Barry is a Liberal Party long-termer. He started in the party’s Victorian headquarters in 2003, and served as a federal campaign manager in the lead-up to the 2006 state election, as well as the party’s Victorian deputy director. He was also a staffer for Malcolm Turnbull in 2009. 

In between roles, he penned editorials for the Institute of Public Affairs’ magazine as the conservative think-tank’s director of finance and development. He was also employed by Liberal polling firm Crosby/Textor, where he spearheaded a behind-the-scenes lobbying campaign to help the tobacco industry fight the ALP government’s plain packaging reforms in 2011. 

Barry hears cases in most of the AAT’s divisions: Freedom of Information, Migration and Refugee, National Disability Insurance Scheme, Security, Social Services and Child Support, Veterans’ Appeals, and General matters.

The Abbott staffer

Helen Moreland worked for close to four years as a senior adviser on social policy to Tony Abbott, when he was opposition leader and prime minister. Prior to working with Abbott, Moreland worked in public relations and communications roles, including for Racing Victoria. Between 2015 and her appointment to the AAT in August 2017, she was employed by the Liberal-friendly issues management firm Newgate. 

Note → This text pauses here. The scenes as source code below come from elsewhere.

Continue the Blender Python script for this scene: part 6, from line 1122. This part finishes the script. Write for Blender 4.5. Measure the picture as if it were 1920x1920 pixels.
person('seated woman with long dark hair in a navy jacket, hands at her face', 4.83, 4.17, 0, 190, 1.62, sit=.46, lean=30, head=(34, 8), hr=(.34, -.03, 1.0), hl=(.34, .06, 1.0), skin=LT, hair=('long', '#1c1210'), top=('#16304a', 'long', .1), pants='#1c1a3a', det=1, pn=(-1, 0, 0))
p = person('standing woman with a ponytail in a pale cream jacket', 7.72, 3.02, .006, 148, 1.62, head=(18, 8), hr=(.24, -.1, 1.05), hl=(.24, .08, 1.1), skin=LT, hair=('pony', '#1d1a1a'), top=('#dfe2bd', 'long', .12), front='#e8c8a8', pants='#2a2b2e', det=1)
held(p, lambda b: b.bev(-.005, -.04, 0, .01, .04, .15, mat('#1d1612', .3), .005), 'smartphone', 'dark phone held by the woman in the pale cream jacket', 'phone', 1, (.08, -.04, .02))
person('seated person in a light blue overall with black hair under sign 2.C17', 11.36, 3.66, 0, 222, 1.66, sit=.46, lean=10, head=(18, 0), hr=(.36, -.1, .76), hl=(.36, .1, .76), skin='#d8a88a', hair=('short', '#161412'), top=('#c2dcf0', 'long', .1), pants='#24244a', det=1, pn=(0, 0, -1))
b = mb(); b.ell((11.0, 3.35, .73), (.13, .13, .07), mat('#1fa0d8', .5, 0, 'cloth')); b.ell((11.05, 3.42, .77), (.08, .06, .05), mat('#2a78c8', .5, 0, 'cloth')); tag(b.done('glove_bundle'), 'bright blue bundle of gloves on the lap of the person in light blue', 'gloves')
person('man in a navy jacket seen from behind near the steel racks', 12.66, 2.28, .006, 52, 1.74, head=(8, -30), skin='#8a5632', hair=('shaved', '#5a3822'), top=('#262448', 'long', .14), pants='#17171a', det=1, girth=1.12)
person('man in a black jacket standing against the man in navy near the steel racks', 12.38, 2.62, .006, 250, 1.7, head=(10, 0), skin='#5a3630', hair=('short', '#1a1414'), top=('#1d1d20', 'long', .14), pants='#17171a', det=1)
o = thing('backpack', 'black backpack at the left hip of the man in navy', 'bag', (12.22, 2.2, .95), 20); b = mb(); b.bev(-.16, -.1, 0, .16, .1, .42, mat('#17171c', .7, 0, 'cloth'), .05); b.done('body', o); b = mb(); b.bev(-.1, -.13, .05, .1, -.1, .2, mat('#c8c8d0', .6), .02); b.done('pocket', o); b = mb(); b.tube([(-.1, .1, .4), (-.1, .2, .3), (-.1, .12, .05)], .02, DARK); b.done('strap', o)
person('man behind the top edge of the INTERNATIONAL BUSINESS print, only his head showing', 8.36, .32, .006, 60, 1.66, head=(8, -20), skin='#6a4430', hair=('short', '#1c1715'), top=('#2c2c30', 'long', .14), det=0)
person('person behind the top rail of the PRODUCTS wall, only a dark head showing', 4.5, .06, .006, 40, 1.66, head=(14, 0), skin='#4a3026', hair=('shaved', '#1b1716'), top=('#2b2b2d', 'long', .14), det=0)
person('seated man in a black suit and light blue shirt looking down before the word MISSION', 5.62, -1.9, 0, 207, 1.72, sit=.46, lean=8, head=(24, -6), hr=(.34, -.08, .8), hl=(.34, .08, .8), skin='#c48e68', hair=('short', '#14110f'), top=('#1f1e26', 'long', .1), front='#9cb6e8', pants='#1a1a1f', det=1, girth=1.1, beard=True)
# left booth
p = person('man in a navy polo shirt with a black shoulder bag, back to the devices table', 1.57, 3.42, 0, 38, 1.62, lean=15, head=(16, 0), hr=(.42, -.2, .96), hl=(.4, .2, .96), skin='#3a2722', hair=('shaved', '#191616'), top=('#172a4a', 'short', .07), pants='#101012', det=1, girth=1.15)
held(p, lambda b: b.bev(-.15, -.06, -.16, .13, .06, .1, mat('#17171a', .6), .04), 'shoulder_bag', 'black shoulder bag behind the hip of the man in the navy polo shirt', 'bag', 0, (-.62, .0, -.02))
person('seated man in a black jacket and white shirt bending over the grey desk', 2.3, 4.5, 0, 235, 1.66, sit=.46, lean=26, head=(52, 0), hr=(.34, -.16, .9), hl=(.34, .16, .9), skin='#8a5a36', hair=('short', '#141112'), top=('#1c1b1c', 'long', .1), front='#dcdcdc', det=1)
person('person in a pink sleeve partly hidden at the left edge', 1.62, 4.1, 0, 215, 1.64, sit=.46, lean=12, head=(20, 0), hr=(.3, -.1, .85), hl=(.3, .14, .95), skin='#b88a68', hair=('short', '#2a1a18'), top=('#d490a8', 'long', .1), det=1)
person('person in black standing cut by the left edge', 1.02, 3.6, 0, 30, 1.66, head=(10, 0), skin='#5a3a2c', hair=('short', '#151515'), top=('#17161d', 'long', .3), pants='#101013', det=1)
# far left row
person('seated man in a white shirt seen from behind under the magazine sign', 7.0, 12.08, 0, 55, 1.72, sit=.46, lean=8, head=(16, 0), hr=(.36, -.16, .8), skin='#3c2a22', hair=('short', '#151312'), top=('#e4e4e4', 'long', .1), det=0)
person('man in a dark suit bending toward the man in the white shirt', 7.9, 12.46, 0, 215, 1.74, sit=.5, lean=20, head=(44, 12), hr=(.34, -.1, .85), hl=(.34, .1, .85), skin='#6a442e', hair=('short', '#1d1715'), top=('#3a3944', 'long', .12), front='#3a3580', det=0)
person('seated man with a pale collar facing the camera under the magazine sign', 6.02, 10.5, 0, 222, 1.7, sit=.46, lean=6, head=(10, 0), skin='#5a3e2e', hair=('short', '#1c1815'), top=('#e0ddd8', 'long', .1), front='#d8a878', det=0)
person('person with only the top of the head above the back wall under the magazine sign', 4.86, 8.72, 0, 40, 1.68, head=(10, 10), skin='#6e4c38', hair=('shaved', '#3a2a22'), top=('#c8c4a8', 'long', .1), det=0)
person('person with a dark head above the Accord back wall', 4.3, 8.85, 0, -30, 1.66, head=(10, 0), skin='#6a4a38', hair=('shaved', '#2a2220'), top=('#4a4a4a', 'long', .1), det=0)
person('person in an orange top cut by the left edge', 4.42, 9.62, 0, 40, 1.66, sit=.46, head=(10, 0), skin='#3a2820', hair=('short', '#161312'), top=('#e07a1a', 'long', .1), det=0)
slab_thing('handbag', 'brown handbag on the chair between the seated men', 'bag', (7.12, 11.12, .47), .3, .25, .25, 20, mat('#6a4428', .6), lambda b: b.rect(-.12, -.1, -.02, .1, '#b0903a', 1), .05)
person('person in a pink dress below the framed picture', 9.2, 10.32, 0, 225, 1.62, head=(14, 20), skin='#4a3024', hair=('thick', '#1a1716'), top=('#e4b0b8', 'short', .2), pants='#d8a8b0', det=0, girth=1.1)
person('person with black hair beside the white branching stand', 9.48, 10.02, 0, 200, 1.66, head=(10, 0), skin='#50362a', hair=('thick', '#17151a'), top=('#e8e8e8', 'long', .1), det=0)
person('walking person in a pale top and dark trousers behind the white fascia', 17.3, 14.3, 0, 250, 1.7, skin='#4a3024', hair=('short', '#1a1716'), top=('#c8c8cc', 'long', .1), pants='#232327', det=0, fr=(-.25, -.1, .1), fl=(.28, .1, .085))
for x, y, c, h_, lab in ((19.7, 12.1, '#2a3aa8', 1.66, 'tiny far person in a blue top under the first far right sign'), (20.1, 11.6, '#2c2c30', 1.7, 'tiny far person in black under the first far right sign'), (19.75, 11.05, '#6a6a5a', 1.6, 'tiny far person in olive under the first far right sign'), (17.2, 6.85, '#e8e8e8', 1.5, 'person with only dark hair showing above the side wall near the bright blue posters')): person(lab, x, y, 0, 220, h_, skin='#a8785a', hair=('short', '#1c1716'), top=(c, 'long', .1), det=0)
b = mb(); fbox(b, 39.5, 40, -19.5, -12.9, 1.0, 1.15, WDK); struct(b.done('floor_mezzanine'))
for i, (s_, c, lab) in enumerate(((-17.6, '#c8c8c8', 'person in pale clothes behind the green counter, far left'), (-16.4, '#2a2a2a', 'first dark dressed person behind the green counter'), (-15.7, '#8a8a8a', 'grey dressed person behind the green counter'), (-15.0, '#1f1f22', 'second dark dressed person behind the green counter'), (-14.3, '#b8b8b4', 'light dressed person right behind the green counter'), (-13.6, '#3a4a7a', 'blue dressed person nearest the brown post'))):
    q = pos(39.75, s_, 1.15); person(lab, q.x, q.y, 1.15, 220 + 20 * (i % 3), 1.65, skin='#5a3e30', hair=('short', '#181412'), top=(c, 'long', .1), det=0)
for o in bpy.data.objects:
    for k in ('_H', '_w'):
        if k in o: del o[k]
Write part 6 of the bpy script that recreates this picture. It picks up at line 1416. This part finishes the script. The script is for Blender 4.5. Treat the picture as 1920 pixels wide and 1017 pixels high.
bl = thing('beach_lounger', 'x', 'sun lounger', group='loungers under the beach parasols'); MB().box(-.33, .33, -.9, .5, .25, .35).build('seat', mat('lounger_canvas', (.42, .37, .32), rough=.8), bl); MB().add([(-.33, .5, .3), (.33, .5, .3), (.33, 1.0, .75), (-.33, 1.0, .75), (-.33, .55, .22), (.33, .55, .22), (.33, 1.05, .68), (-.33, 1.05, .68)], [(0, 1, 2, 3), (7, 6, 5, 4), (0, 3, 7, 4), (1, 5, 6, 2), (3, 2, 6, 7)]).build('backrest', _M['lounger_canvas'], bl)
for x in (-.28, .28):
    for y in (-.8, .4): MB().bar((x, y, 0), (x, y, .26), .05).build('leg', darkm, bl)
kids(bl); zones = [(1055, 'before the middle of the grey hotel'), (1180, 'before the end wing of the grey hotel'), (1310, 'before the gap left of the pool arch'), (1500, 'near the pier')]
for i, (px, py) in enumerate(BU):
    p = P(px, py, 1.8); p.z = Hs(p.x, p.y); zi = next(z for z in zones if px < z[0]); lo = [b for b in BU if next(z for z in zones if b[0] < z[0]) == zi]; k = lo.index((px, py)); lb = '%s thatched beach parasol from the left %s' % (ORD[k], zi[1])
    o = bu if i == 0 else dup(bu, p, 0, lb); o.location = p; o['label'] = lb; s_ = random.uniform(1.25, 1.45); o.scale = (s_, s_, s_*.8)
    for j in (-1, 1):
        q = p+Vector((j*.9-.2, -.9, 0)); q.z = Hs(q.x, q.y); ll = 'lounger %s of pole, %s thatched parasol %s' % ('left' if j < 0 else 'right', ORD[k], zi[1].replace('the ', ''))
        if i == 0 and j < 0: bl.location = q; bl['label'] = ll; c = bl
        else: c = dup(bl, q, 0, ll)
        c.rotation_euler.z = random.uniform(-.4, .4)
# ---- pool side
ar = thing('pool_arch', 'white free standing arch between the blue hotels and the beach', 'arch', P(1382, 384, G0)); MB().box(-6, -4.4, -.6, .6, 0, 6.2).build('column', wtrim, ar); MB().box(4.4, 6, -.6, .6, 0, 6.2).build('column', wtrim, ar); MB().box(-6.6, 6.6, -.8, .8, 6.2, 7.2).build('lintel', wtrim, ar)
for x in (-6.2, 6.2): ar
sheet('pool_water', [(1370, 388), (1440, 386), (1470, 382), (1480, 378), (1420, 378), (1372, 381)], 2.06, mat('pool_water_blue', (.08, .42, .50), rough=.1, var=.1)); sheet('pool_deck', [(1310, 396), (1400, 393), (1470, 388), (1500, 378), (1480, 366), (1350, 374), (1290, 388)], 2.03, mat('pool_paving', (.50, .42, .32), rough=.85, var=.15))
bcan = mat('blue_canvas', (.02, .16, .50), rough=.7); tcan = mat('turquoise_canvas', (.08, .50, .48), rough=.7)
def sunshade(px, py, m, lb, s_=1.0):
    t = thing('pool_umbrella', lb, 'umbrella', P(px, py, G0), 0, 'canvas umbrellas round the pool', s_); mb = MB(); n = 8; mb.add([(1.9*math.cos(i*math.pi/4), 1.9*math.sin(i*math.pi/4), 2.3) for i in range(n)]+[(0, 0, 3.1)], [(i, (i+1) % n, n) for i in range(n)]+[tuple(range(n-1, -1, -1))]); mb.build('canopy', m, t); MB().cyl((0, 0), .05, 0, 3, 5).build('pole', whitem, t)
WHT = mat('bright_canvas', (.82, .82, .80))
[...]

Moreland has no legal qualifications and has begun studying for a law degree while employed as a full-time AAT member on up to $245,000 per annum. She is set to complete her studies in 2024, the same year her appointment expires.

The Liberal lifer 

Donald Morris has worked for the Liberal Party his entire professional life. He started in Tasmania with senator John Watson; was speech-writer/researcher for the Tasmanian governor; private secretary to three senate presidents (2001-2007); worked for Tasmanian Liberal leader Will Hodgman (2007-2010); was senior adviser to Victorian premiers, Ted Baillieu and Denis Napthine; and was a senior adviser to the government’s former senate leader Eric Abetz.

Morris has no law degree. Despite this, he was appointed in 2016 as a senior member of the AAT — paid up to $385,000 a year until 2024.

The one-time Party president

Helen Kroger was a member of the Young Liberals in the 1970s, rising up the ranks to become Victorian Liberal Party president from 2003 to 2006. She is a former Liberal senator and was once married to Victorian Liberal grandee Michael Kroger. In 2016 she made an unsuccessful run for the federal seat of Bruce. 

Helen Kroger has no legal qualifications. She was appointed as a part-time member of the AAT in 2017 and has reportedly maintained a Liberal Party role as president of the party’s women’s committee.

Unsuccessful Liberal candidates 

Donna Petrovich, a former Liberal Party member of the Victorian Legislative Council, failed to win election in federal parliament in 2013, and in 2014 failed in a bid to gain a seat in Victoria’s lower house. She also made a failed preselection bid for the seat vacated by defeated Victorian premier Denis Napthine. Petrovich has no law degree. She was made a part-time member of the AAT in December 2018.

Nick McGowan too has twice failed in his attempts to be elected to parliament, in 2013 and 2018. McGowan, a Facebook friend of Abbott loyalist Michael Cooke, was appointed to the Migration Review Tribunal in 2014, without being interviewed for the role. McGowan has no legal qualifications. He is a full-time member of the AAT, appointed until 2024.